こちらの映画上映会が五島市の福江島、セレンディップホテルにて開催されたので、参加して来ました。
https://giga-kutyo.amebaownd.com/
以前から見たいと思っていた映画だったのですが、島には映画館がなく、中々機会がありませんでした。そうした中で、上映会を企画してくださった主催者の方に感謝です。
映画の内容については、公式HPの方でも紹介されていますので、私は映画を観た感想と、首長選挙経験者として感じた事を共有させて頂きます。
「生活の危機」と当事者性
選挙の発端は、道路整備によって立ち退きを余儀なくされるという「住民生活に関わる重大な危機」でした。しかしながら、50万人規模の有権者全体から見ると「当事者」になるのはほんの一部にしかすぎず、どうやって「当事者」でない人を「当事者」の側に持ってくるか、という問題は非常に考えさせられるテーマでした。
世界でも連日哀しいニュースや事件が報じられていて、当然ながら私はすべての当事者ではありません。が、かといって「遠い世界の関係ない出来事」でもありません。選挙を通じてその現実を変えて行こうとする試みは時に虚しく、自己効力感を弱める活動じゃないかとさえ思えてきます。
長崎県でも同じように「石木ダム」問題があり、今だに現地の住民の方が抗議活動をしていますが、長崎県政が路線変更する様子はなく、50年以上完成しないダム建設を推し進めようとしています。そうした不合理に立ち向かうために、私も微力ながら2022年の長崎県知事選挙の応援をさせて頂いたのですが、結果は想像以上に厳しく、県民の意識を石木ダムに持ってくるのは難しいのだと経験しました。
構図としては
- 地元では「住民生活に関わる重大な危機」が生じている
- 地元在住ではない候補者がヒーロー的に現れた
という点で、2022年の杉並区長選挙と長崎県知事選挙は似ている状況だったと思います。が、結果は驚くほど大きな違いが生まれました。その背景がどういった点にあるのかは、引き続き探っていきたいと思いました。
国政政党の選挙結果
選挙で言わば「まさかの勝利」だった事は、候補者自身もドキュメンタリーの中で述べていました。監督は「前年の衆院選で野党の候補者が勝利した経験が大きかったのではないか」という事を仰っていました。

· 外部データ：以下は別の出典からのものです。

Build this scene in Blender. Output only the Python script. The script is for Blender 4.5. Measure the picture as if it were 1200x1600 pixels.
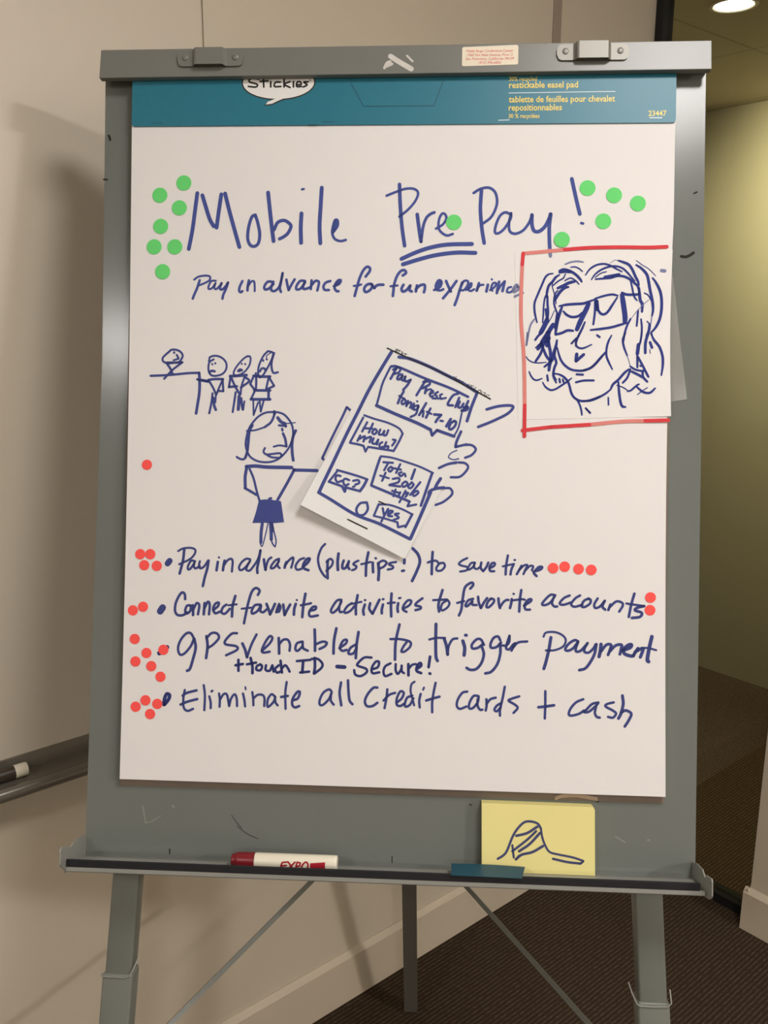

https://www.nhk.or.jp/senkyo/database/shugiin/2021/13/
杉並区が含まれる東京8区の選挙では、当選回数10回の石原伸晃氏を吉田 晴美氏が破っています。この結果から、野党にとっての追い風となる機運が髙かったのではないかとも思われます。
地方と都市部の選挙の違い
興味が湧いたので色々と過去の選挙を調べてみると、色々と都市部と地方で選挙事情が異なる事が分かってきました。
国政選挙の投票率が高い
一つ目は投票率です。国政選挙の投票率の方が首長選挙よりも高いというのは注目に値します。地方の選挙では一般的に、市町村の議員選挙>首長選挙>県政選挙>国政選挙 という形で大きな選挙の方が投票率が低くなる傾向があるからです。
若者・女性の候補者が多い
そして地方との違いは、女性や若者の立候補者が多く、比較的当選確率も高いというのが特徴ではないでしょうか。これには議員報酬も関係しているのではないかと思いますが、若者がチャレンジしやすい環境だと思います。
選挙資金の支援者
杉並区の首長選挙では落下傘的に見つかった選挙の候補者ですが、やはり気になるのは「選挙資金をどう工面したのか?」という事でした。質問した所、「全額寄付で賄った」との回答でしたので、都会の選挙はそういう意味で、ある種の出馬ハードルが下がる部分もあるのかな、と感じました。